Trump’s Deregulatory Agenda by the Numbers

Last Friday, the Council of Economic Advisors (CEA) released a comprehensive report outlining the effects of the Trump Administration’s deregulatory agenda and the results are even better than expected.

Since January 2017, President Donald Trump has been on a deregulatory crusade. According to the report, between 2001 and 2016, fifty-three “economically significant” regulations were implemented per year. Under the Trump administration, that average has been reduced to four; a decrease of over 92 percent. Such a significant pivot demonstrates clearly that the Administration is dedicated to their stated goal of eliminating “regulations that disproportionately burden small businesses, reduce worker productivity and real wages, and distort competition in the labor market.”

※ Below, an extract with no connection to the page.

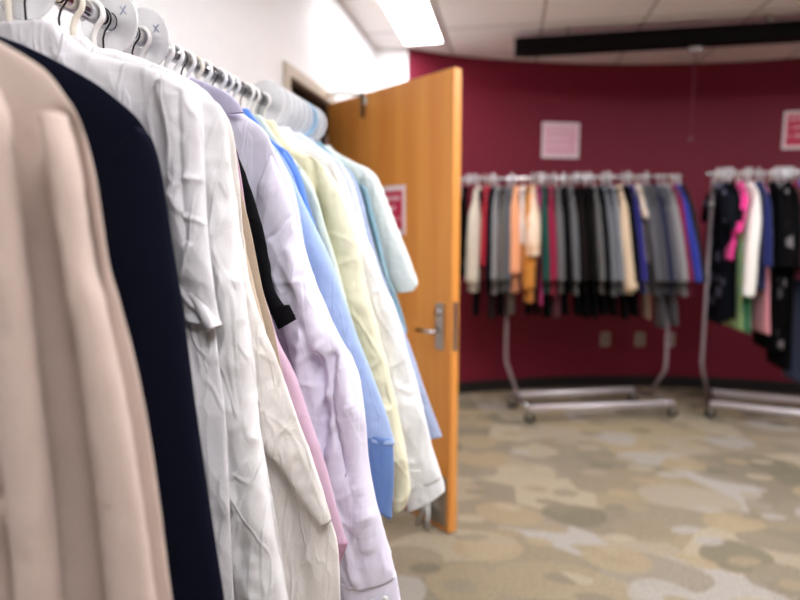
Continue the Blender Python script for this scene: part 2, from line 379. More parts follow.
# 6 tan shirt
near_garment('shirt', 'shirt', 'tan shirt, only a narrow strip of it showing beside the white linen', .775,
    [(110, 45), (170, 72), (215, 105), (232, 140), (240, 185), (252, 235), (263, 290), (274, 330), (284, 380), (300, 440), (318, 510), (325, 560)],
    ([(228, 150), (234, 190), (242, 250), (254, 310), (268, 380), (280, 450)], [(231, 146), (238, 180), (247, 235), (258, 290), (272, 345), (290, 420), (298, 450)]),
    fabric((190, 172, 152), 'wool'), ('white', .15), th=.009, yo=-.014, sth=.009, opts=dict(crease=.001, seed=21), sopts=dict(crease=.001, seed=22), length=.74)
# 7 mauve shirt
near_garment('shirt', 'shirt', 'mauve pink long-sleeved shirt, its cuff ending in a point', .815,
    [(120, 50), (180, 78), (225, 115), (238, 160), (246, 210), (254, 262), (272, 320), (290, 380), (305, 440), (322, 510), (330, 580)],
    ([(236, 160), (246, 220), (256, 290), (268, 350), (285, 410), (305, 480), (322, 530)],
     [(236, 158), (246, 225), (263, 290), (280, 335), (299, 375), (312, 415), (326, 455), (338, 498), (350, 540)]),
    fabric((196, 164, 184), 'plain'), ('wire', .15), th=.009, yo=-.016, sth=.011, opts=dict(crease=.0012, seed=24), sopts=dict(crease=.0016, seed=25), length=.8,
    cuff=([(316, 525), (330, 578)], [(351, 537), (338, 572)], fabric((170, 128, 150), 'plain')))
# 8 black top with strap
near_garment('top', 'top', 'black top, thin dark strip with a strap end in front of the lavender shirt', .862,
    [(130, 50), (185, 80), (222, 118), (236, 148), (244, 180), (254, 215), (264, 250), (270, 290), (272, 320)],
    ([(228, 148), (236, 180), (246, 220), (256, 260), (268, 295), (282, 322)], [(234, 143), (245, 165), (257, 200), (268, 240), (275, 280), (284, 300), (298, 314)]),
    fabric((18, 18, 21), 'satin', sheen=.05), ('wire', .15), th=.008, yo=-.012, sth=.009, opts=dict(crease=.001, seed=27), sopts=dict(crease=.002, seed=28), length=.42, coll=False,
    cuff=([(272, 306), (282, 328)], [(292, 304), (299, 318)], None))
# 9 lavender-white dress shirt
lav = near_garment('dress_shirt', 'shirt', 'crisp pale lavender-white dress shirt with full sleeve and buttoned cuff, in sharp focus', .95,
    [(150, 58), (195, 80), (228, 106), (250, 119), (266, 133), (278, 160), (290, 186), (298, 215), (306, 265), (318, 330), (324, 400), (330, 470), (340, 560), (348, 620)],
    ([(266, 200), (264, 236), (272, 270), (284, 310), (296, 345), (306, 390), (312, 430), (318, 470), (330, 520), (346, 574)],
     [(278, 158), (294, 192), (304, 226), (317, 268), (331, 304), (345, 335), (358, 358), (365, 378), (370, 420), (373, 456), (380, 495), (390, 532), (398, 566)]),
    fabric((226, 222, 238), 'plain'), ('white', .16), th=.014, yo=-.03, sth=.026, opts=dict(crease=.0028, drape=.005, seed=31), sopts=dict(crease=.0052, drape=.008, fine=.0005, seed=32, freq=.95), length=.86,
    sfolds=[([(326, 352), (333, 400), (328, 480)], -.022, .010), ([(343, 350), (344, 400), (354, 460)], -.012, .006), ([(300, 250), (318, 310), (330, 345)], .008, .012), ([(312, 330), (310, 390), (322, 440)], .012, .009), ([(340, 300), (350, 350), (362, 430), (374, 530)], .007, .009), ([(336, 470), (352, 520), (362, 560)], .007, .007), ([(268, 238), (284, 236), (302, 212)], -.006, .004)],
    cuff=([(343, 570), (354, 612)], [(399, 563), (405, 597)], None))
# its collar point lies over the yoke
def flap(parent, pts, Y, mat, name='collar_leaf', d=-.018):
    a = px2loc(pts[0], Y); b = px2loc(pts[1], Y)
    return surf(name, a, b, .0025, parent, mat, d, nu=24, nv=40, crease=.0003, drape=.0004, fine=0)
flap(lav, ([(192, 84), (215, 100), (226, 116), (236, 116)], [(198, 80), (228, 93), (242, 104), (249, 115)]), .95, fabric((205, 200, 226), 'plain'))
bm = bmesh.new()
for q in range(1, 6):
    X, Z = atY(356+q*.5, 520+q*14, .95)
    if q in (3, 5): pass
bt = px2loc([(380, 582), (392, 579)], .95)
for q, (u, z) in enumerate(bt):
    bm = bmesh.new(); bmesh.ops.create_cone(bm, cap_ends=True, segments=14, radius1=.0048, radius2=.0048, depth=.002)
    bmesh.ops.rotate(bm, verts=bm.verts, matrix=__import__('mathutils').Matrix.Rotation(R(90), 3, 'X')); bmesh.ops.translate(bm, verts=bm.verts, vec=(u, -.0565, z))
    frombm('button', bm, white_plastic, lav, True)
# 10 pale blue pinstripe, small
near_garment('shirt', 'shirt', 'pale blue striped shirt, only its turned-back edge showing between lavender and blue shirts', 1.02,
    [(190, 76), (225, 102), (258, 128), (276, 150), (288, 172), (297, 200), (304, 240), (312, 300), (320, 380)],
    ([(276, 158), (280, 190), (288, 230), (296, 260)], [(280, 154), (291, 175), (299, 200), (304, 226), (309, 256)]),
    fabric((205, 216, 238), 'stripe', (186, 200, 230), scale=2.5), ('white', .16), th=.009, yo=-.014, sth=.009, opts=dict(crease=.001, seed=41), sopts=dict(crease=.001, seed=42), length=.6)
# 11 light blue oxford shirt
near_garment('oxford_shirt', 'shirt', 'light blue oxford shirt with long sleeve and darker blue cuff', 1.08,
    [(205, 88), (240, 112), (265, 136), (282, 156), (294, 178), (305, 215), (316, 270), (330, 330), (344, 400), (352, 440)],
    ([(284, 180), (296, 225), (312, 280), (328, 330), (344, 380), (358, 420), (368, 434)],
     [(284, 158), (299, 185), (318, 225), (335, 262), (348, 300), (360, 335), (374, 370), (388, 408), (397, 440)]),
    fabric((166, 188, 228), 'plain', scale=.7), ('white', .16), th=.010, yo=-.022, sth=.016, opts=dict(crease=.0012, seed=44), sopts=dict(crease=.0015, drape=.003, seed=45), length=.78,
    cuff=([(366, 424), (371, 465), (377, 498)], [(395, 434), (396, 470), (394, 513)], fabric((108, 138, 192), 'stripe', (98, 128, 184), scale=3.)))
# 12 bright blue shirt
near_garment('shirt', 'shirt', 'bright cobalt blue shirt, its shoulder rising above the light blue oxford shirt', 1.14,
    [(215, 90), (245, 112), (272, 140), (288, 152), (299, 172), (306, 195), (312, 240), (318, 300), (330, 400)],
    ([(280, 160), (292, 190), (302, 220), (318, 270)], [(286, 152), (299, 172), (308, 198), (318, 232), (330, 270)]),
    fabric((92, 134, 214), 'plain'), ('white', .16), th=.010, yo=-.008, sth=.010, opts=dict(crease=.0022, seed=47), sopts=dict(crease=.002, seed=48), length=.7)
# 13 pale green shirt
near_garment('shirt', 'shirt', 'pale sage green shirt, narrow strip beside the bright blue one', 1.2,
    [(228, 98), (258, 120), (280, 144), (300, 166), (313, 186), (322, 220), (334, 280), (346, 340), (360, 420)],
    ([(300, 180), (312, 215), (326, 260), (344, 330), (360, 380)], [(303, 170), (318, 195), (327, 226), (338, 262), (352, 315), (366, 360), (376, 392)]),
    fabric((206, 218, 204), 'plain'), ('white', .16), th=.010, yo=-.012, sth=.010, opts=dict(crease=.0015, seed=50), sopts=dict(crease=.0015, seed=51), length=.75)
# 14 cream yellow shirt
near_garment('dress_shirt', 'shirt', 'cream yellow dress shirt with a rumpled long sleeve', 1.27,
    [(240, 104), (268, 126), (290, 146), (312, 157), (328, 172), (340, 192), (346, 230), (354, 290), (364, 350), (376, 430), (384, 490)],
    ([(322, 190), (330, 225), (334, 262), (342, 295), (354, 330), (366, 370), (382, 420), (393, 462), (396, 506)],
     [(328, 168), (345, 196), (357, 228), (364, 262), (370, 294), (379, 326), (388, 360), (398, 400), (406, 440), (411, 480), (407, 502)]),
    fabric((232, 227, 196), 'satin'), ('white', .16), th=.012, yo=-.022, sth=.022, opts=dict(crease=.003, drape=.005, seed=53), sopts=dict(crease=.006, drape=.008, seed=54, freq=.9), length=.85,
    folds=[([(312, 160), (316, 180), (322, 200)], -.01, .006)])
# 15 white shirt with open cuff
near_garment('dress_shirt', 'shirt', 'white dress shirt, its long loose sleeve reaching lowest before the door kick plate', 1.36,
    [(252, 108), (276, 126), (296, 138), (316, 148), (334, 162), (347, 185), (354, 220), (364, 290), (374, 350), (384, 420), (394, 500)],
    ([(338, 200), (350, 235), (360, 280), (368, 320), (378, 370), (386, 410), (396, 450), (402, 486)],
     [(336, 163), (349, 190), (361, 222), (375, 250), (385, 280), (396, 303), (404, 330), (412, 360), (422, 395), (433, 440), (443, 472)]),
    fabric((238, 238, 238), 'plain'), ('white', .16), th=.012, yo=-.028, sth=.024, opts=dict(crease=.003, drape=.004, seed=56), sopts=dict(crease=.0045, drape=.007, seed=57), length=.85,
    cuff=([(398, 462), (404, 484), (410, 506)], [(440, 462), (445, 478), (446, 486)], None))
# 15b white-blue collar shirt
near_garment('shirt', 'shirt', 'white shirt with a blue-striped yoke edge behind the white dress shirt', 1.44,
    [(262, 112), (284, 128), (304, 138), (324, 150), (342, 164), (352, 184), (358, 220), (366, 280), (376, 340)],
    ([(342, 180), (350, 210), (358, 250), (368, 300)], [(342, 162), (354, 184), (363, 215), (372, 255), (384, 305)]),
    fabric((228, 232, 242), 'stripe', (184, 198, 230), scale=1.6), ('white', .16), th=.010, yo=-.012, sth=.010, length=.6, opts=dict(crease=.0015), sopts=dict(crease=.0015))
# 16 grey-blue striped shirt
near_garment('shirt', 'shirt', 'grey-blue check shirt with long sleeve hanging against the wooden door', 1.53,
    [(272, 118), (296, 134), (320, 148), (340, 164), (352, 174), (361, 196), (368, 230), (378, 290), (390, 350), (402, 420)],
    ([(350, 190), (362, 225), (370, 262), (380, 300), (392, 340), (402, 370), (414, 400), (424, 430)],
     [(350, 170), (362, 194), (370, 226), (380, 262), (391, 292), (402, 322), (414, 354), (426, 388), (436, 416), (442, 433)]),
    fabric((172, 184, 212), 'stripe', (146, 160, 194), scale=1.6), ('white', .16), th=.012, yo=-.018, sth=.016, opts=dict(crease=.0015), sopts=dict(crease=.0022, seed=60), length=.82,
    cuff=([(411, 396), (424, 436)], [(430, 404), (443, 434)], None))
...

Quantifying the benefits of such action can be tricky. Fortunately, the CEA summarized the historic deregulatory agenda by analyzing a sample of the most “likely largest actions in
terms of economic impact.” These included important legislative victories such as the 2017 Tax Cuts and Jobs Act, regulatory actions from the FY 2019 Regulatory Budget, and a Federal Communications Commission rule that received “millions of comments,” just to name a few.

From this representative sample, the CEA determined that the President Trump’s deregulatory agenda has been a boon for main street and workers. The report’s topline states that deregulatory changes are estimated to increase annual real income by approximately $3,100 per household or about 1.3 percent. This corresponds to an aggregate increase of about $380 billion over the next five to ten years. Taken alone, the 20 most notable deregulatory actions are estimated to save businesses and consumers around $220 billion per year. This agenda is also set to increase our gross domestic product by between 1 and 2.2 percent over the next decade due to increased productivity and increased competition.

Although critics of the agenda cry havoc over deregulation, these impressive statistics underline the fact that free-enterprise and small government are the best way to achieve sustainable economic growth. Furthermore, the apparent increases in individual real income are indicators that such policies improve the lives of all Americans, not just Wall Street.

It is important to remember that the beneficial effects of Trump’s deregulatory agenda are not an anomaly. Deregulation is nearly always beneficial for Americans and previous deregulatory programs prove this empirically. Take, for example, the comprehensive deregulation of the transportation industry implemented by an unlikely champion for free-markets; President Jimmy Carter. In what was described by Clifford Winston as “one of the most important experiments in economic policy of our time,” the Carter administration removed barriers of entry and freed up market forces to promote competition in the airline and trucking industries. According to the CEA, these two actions together provided “net aggregate benefits of about 0.5 percent of national income.”

Clearly, President Trump’s deregulatory agenda is working and history shows that it will continue to work for the American people. With the size and scope of government bureaucracy rising each day along with the debt, Americans should take a stand against such encroachment on their individual liberties and support continued deregulation.